A website cannot fully know whether the user is tired, distracted, using help, taking the test twice, or sitting in a noisy room.

It also cannot always prove that its sample of test-takers matches the wider population.

So the result may be fun or interesting, but it should not be treated as an official IQ score.

The site’s own terms also say the services are provided “as is” and that the provider gives no guarantees about the services, including function, speed, and availability.

That kind of wording is normal in many terms pages.

But it also means users should not overtrust the result or the platform.

The Country IQ Feature Can Be Misleading

Test-iq.com says its database contains IQ test results from users around the world and that this lets it compare average IQ in different countries.

This kind of feature is attractive because people like rankings.

But country comparisons from a website’s user database can be very biased.

The people who take an online IQ test are not a clean sample of a whole country.

They are people with internet access, interest in IQ tests, time to complete the test, and often enough trust to use the site.

That group may not represent the full country.

It may also vary by language, age, education, income, culture, and how people found the site.

So country IQ tables on this kind of website should be treated as entertainment or rough site data, not a serious national measure.

The Biggest Practical Risk Is Payment Confusion

The main concern with test-iq.com is not the puzzle questions.

The concern is payment clarity.

The site’s terms say the service is paid and list a price for the result.

Trustpilot complaints repeatedly mention unexpected payments, subscription concerns, or problems after paying.

That combination is enough to be careful.

Before using the site, a user should check the payment page closely.

They should look for recurring billing, trial language, subscription terms, cancellation rules, refund rules, and the final amount.

They should also save screenshots before paying.

That may sound excessive for a small IQ test.

But it is a good habit whenever a website asks for card details after a “cheap” or “almost free” offer.

My Overall View

Test-iq.com is an online IQ test site with a clear business model around paid test results.

Its own legal pages show that the result is a paid service, that the listed price is 99 CZK, and that the provider gives the service “as is.”

Its privacy policy shows that the site may process contact, identity, usage, device, cookie, and marketing-related data.
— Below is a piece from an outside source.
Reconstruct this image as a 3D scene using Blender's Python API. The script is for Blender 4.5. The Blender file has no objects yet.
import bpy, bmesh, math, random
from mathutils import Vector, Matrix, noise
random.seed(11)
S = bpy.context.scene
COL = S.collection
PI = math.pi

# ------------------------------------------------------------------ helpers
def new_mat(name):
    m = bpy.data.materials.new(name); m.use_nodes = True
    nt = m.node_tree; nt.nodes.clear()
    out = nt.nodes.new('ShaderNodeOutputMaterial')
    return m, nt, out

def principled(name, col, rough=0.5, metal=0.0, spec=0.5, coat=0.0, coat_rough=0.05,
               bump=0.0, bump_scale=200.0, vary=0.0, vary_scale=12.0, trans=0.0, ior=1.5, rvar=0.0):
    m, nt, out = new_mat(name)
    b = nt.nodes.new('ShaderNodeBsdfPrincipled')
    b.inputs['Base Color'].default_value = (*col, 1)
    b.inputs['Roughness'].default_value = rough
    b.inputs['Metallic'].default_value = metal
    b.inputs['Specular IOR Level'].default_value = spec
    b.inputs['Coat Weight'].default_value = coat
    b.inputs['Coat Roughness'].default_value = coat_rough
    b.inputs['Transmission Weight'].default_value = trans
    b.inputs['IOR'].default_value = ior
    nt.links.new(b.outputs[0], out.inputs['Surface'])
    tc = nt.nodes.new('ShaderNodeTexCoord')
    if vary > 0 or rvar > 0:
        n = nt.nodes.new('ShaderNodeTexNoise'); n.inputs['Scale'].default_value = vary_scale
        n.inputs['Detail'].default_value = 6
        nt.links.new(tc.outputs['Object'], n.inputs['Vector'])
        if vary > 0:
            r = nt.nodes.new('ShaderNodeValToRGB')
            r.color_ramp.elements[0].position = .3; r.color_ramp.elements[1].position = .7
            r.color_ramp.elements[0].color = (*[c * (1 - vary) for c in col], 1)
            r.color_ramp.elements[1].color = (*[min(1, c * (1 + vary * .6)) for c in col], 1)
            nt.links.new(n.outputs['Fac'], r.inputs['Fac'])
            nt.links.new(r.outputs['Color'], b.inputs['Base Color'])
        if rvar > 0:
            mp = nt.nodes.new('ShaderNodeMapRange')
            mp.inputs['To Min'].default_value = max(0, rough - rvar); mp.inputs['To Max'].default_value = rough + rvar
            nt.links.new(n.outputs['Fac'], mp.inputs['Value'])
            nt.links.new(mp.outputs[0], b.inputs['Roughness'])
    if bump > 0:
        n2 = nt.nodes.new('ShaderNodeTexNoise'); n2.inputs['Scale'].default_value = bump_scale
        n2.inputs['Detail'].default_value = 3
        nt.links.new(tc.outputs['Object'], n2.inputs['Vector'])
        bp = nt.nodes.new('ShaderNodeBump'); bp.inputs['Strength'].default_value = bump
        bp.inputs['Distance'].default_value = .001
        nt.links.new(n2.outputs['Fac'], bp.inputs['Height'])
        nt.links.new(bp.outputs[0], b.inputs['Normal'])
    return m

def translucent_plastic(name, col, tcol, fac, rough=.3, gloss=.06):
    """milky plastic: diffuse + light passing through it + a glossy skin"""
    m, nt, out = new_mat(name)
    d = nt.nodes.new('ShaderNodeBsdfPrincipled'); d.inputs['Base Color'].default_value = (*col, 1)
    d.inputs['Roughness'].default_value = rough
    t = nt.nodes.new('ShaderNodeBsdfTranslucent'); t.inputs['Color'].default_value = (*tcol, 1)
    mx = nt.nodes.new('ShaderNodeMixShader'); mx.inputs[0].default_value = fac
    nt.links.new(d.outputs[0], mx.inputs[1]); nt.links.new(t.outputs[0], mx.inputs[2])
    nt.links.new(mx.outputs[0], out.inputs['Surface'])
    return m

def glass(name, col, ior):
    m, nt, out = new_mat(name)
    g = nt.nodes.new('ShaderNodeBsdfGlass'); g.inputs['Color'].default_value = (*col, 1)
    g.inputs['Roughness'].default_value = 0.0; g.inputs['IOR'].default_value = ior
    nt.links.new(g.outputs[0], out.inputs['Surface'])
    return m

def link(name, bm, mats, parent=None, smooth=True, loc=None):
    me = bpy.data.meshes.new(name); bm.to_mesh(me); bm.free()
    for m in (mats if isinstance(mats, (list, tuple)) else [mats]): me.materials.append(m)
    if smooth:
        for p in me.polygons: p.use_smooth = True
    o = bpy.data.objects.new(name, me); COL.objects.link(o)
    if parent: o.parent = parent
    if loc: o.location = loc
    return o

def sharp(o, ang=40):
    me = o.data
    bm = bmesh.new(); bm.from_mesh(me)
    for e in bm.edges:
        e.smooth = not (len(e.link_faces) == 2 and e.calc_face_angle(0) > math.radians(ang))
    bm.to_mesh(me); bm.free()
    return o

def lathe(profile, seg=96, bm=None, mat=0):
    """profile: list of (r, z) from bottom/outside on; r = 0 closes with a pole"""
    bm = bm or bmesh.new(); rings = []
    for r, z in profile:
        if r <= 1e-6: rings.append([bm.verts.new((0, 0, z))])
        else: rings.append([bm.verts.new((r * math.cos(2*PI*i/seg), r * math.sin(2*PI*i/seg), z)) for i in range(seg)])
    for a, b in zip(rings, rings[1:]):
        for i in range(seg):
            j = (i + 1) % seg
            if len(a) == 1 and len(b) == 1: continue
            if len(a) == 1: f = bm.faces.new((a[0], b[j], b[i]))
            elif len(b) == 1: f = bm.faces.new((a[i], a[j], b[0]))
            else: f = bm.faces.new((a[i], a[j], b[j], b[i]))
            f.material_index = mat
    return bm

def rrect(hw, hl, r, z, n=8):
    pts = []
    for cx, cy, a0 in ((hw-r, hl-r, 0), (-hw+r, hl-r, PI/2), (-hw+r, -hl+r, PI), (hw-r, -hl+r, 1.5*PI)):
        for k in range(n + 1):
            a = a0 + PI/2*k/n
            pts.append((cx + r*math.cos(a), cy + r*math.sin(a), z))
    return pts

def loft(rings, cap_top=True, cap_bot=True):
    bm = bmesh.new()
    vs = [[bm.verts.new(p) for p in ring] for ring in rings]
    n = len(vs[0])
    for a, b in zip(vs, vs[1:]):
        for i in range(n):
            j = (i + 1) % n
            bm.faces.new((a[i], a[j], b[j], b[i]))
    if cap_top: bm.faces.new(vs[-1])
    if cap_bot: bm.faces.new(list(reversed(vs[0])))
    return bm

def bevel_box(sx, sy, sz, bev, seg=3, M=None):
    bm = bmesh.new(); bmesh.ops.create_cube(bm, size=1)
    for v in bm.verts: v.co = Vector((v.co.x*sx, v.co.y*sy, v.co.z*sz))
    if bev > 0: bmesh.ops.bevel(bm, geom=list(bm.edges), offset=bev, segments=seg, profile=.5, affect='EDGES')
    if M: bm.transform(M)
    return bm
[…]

The public review picture is poor, with Trustpilot showing a very low score and many complaints about payments.

So I would not treat test-iq.com as a strong or trusted place to get a serious IQ result.

At best, it is a paid online quiz-style IQ service.

At worst, users may feel misled by the payment flow or surprised by charges, based on the complaints I found.

For casual curiosity, a free test with no card required is safer.

For a real IQ score, a professionally administered test is the better route.

Do not enter payment details on test-iq.com unless you fully understand the charge and are comfortable with the risk.